**BRIEF**
List, from the lines below, each one with "objects" in it.

**SUPPLIED INFORMATION**
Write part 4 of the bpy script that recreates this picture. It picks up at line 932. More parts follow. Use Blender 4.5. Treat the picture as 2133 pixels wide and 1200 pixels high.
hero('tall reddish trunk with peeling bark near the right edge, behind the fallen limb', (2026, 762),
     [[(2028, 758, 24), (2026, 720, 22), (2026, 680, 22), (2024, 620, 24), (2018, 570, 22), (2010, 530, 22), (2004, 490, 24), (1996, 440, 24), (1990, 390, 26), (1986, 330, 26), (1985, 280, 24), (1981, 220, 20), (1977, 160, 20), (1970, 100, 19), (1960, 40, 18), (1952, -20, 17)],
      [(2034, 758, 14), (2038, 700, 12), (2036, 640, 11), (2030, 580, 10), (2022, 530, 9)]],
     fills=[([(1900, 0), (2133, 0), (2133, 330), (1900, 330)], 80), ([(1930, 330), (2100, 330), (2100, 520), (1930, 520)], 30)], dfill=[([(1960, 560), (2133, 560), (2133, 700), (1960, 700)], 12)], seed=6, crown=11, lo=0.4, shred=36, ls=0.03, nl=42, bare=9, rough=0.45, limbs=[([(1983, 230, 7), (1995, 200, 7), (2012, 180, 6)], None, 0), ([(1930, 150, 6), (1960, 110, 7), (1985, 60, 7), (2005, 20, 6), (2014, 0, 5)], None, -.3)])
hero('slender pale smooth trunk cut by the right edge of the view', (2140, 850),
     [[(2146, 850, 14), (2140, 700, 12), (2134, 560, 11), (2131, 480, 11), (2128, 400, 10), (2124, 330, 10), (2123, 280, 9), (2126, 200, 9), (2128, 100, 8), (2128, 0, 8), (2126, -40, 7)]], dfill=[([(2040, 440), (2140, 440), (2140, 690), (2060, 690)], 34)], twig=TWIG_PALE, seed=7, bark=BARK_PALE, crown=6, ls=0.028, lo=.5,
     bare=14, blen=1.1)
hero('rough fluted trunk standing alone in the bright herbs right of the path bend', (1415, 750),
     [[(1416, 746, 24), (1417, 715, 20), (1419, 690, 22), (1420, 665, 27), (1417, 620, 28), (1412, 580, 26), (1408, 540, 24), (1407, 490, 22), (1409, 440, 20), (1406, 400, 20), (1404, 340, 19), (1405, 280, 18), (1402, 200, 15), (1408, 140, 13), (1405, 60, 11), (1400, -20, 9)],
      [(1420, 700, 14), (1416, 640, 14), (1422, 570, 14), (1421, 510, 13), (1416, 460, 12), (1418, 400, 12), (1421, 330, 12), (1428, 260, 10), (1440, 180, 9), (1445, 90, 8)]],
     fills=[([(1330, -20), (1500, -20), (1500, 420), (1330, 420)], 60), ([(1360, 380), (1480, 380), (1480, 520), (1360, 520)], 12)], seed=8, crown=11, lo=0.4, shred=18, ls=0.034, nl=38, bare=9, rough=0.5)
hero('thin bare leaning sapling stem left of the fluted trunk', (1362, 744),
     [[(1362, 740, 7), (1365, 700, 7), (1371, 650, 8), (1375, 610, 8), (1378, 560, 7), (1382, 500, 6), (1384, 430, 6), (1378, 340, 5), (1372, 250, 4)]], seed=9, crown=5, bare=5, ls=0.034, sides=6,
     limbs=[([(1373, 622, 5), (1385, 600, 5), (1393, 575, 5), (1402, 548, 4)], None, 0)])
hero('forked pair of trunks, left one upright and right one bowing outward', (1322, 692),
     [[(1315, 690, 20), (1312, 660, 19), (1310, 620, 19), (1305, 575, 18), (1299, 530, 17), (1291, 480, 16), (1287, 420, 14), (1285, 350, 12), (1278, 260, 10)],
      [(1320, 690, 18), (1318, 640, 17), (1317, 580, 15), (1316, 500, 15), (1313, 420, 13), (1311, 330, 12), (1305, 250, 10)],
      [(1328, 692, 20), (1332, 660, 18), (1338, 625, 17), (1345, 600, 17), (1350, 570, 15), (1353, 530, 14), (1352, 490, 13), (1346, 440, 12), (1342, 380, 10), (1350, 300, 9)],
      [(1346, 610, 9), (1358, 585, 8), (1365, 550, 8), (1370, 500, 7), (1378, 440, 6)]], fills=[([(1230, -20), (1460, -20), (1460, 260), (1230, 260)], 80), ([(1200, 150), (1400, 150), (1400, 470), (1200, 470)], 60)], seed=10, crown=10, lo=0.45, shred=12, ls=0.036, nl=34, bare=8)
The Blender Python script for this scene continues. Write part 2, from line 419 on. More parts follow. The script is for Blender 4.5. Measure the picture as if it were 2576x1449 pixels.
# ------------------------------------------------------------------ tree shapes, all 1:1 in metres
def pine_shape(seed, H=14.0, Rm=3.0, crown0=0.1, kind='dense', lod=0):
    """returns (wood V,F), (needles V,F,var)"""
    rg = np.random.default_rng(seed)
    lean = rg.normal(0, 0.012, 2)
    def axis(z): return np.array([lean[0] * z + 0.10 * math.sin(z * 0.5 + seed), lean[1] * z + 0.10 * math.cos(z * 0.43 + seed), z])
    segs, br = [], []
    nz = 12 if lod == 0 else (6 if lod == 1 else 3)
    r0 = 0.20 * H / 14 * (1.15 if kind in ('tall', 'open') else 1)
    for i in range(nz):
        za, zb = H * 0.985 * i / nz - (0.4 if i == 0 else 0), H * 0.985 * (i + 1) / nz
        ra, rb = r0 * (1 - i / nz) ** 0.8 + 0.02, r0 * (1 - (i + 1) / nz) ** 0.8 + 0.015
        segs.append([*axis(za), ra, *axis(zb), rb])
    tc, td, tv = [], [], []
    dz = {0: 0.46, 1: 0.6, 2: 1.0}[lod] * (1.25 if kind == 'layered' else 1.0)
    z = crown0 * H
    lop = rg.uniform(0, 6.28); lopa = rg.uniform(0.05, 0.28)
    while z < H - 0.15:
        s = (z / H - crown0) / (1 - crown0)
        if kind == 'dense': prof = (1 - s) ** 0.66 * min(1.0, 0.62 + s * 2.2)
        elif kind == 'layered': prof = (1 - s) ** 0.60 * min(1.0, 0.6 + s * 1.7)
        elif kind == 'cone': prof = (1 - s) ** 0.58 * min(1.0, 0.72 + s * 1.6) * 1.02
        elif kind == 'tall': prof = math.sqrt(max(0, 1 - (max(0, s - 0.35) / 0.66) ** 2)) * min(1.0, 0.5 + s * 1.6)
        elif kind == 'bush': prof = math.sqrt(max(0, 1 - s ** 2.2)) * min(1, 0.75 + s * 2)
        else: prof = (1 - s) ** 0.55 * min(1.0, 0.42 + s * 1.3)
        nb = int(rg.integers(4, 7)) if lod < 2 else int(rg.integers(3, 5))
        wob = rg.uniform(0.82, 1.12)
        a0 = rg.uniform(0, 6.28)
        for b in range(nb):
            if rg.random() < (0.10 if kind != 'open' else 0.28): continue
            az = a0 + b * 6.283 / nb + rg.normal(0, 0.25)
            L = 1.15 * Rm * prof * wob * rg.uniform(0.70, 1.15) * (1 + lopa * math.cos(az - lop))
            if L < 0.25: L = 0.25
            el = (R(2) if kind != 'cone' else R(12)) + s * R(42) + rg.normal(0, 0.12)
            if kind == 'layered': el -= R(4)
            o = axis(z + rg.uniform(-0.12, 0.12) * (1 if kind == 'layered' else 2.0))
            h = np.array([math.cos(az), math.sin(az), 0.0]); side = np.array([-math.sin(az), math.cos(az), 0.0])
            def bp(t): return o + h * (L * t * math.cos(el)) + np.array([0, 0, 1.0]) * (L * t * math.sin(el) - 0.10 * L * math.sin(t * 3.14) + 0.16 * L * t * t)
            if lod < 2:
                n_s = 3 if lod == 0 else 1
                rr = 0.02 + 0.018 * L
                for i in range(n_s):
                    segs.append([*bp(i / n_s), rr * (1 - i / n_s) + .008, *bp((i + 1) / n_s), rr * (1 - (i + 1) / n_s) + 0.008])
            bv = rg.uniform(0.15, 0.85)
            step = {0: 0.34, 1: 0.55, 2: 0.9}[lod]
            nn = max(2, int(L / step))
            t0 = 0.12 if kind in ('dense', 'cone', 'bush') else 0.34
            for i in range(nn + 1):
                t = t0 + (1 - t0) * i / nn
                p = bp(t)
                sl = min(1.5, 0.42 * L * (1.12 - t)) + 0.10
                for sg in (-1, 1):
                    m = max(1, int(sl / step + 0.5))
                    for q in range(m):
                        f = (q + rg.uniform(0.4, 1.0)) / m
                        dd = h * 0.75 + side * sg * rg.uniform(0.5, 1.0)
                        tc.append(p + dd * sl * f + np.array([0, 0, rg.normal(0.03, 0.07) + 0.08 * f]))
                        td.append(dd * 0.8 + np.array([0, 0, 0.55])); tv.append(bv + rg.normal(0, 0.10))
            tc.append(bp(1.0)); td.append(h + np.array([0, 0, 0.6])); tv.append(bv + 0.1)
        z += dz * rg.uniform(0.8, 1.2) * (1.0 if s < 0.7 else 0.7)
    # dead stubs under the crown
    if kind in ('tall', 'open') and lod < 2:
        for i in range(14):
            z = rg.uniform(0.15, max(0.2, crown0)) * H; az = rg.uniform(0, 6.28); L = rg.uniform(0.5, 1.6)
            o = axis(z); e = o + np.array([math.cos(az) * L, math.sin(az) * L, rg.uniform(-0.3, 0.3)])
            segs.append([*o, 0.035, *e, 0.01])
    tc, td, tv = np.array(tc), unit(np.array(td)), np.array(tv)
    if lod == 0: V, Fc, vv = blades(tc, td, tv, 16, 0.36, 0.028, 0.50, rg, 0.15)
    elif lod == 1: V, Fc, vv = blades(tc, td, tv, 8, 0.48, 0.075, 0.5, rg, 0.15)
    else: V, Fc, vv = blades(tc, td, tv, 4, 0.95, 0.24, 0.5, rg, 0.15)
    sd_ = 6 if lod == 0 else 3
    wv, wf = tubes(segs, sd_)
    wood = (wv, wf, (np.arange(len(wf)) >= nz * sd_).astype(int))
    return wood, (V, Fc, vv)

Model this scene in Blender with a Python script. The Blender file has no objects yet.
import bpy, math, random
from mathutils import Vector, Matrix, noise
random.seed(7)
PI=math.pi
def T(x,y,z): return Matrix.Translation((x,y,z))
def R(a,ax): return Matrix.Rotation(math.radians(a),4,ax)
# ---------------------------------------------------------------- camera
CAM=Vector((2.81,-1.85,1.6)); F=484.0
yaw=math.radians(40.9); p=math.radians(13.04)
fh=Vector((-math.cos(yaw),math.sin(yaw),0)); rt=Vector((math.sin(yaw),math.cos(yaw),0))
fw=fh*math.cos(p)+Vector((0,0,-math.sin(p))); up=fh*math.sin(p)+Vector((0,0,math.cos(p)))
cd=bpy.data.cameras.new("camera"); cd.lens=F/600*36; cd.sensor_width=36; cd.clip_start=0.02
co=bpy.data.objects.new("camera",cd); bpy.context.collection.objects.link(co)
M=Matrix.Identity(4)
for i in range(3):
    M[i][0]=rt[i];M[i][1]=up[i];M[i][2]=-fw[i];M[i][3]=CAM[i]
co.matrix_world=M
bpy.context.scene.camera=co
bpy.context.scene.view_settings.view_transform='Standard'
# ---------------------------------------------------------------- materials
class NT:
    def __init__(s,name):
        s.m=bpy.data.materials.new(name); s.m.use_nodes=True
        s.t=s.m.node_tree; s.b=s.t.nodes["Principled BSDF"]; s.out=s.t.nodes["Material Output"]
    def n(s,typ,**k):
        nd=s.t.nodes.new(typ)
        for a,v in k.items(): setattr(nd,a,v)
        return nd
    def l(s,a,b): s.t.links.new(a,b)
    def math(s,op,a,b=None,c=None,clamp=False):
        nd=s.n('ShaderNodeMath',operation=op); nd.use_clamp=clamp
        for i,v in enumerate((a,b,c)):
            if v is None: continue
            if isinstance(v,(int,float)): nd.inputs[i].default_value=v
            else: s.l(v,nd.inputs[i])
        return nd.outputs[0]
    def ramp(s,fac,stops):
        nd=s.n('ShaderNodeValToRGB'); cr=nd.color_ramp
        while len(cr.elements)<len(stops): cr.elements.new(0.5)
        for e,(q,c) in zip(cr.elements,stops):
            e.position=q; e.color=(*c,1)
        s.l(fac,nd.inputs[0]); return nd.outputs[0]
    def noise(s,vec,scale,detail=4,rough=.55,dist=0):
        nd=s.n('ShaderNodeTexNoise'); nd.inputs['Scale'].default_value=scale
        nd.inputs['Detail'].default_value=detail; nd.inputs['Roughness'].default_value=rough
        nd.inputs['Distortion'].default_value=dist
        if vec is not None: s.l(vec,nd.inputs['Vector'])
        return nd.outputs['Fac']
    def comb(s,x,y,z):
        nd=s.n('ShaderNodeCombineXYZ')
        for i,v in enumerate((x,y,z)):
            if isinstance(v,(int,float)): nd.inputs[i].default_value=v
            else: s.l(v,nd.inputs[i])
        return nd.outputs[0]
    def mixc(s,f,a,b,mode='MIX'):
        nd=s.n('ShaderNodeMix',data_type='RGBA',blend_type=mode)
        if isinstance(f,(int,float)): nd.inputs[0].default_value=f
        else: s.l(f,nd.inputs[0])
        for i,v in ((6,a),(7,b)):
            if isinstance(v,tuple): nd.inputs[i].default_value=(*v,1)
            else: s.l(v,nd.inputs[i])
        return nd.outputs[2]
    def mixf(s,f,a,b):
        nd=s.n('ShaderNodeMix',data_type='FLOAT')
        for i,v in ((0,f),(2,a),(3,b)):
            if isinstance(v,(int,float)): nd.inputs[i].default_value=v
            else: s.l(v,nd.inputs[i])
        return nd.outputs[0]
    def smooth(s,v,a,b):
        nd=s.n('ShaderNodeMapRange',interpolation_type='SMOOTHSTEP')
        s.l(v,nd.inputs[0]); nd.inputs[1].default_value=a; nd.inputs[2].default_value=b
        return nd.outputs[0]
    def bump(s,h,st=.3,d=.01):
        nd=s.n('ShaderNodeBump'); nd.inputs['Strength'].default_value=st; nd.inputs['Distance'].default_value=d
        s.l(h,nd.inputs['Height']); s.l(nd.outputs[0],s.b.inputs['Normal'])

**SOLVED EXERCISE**
Model this scene in Blender with a Python script. The Blender file has no objects yet.
co=bpy.data.objects.new("camera",cd); bpy.context.collection.objects.link(co)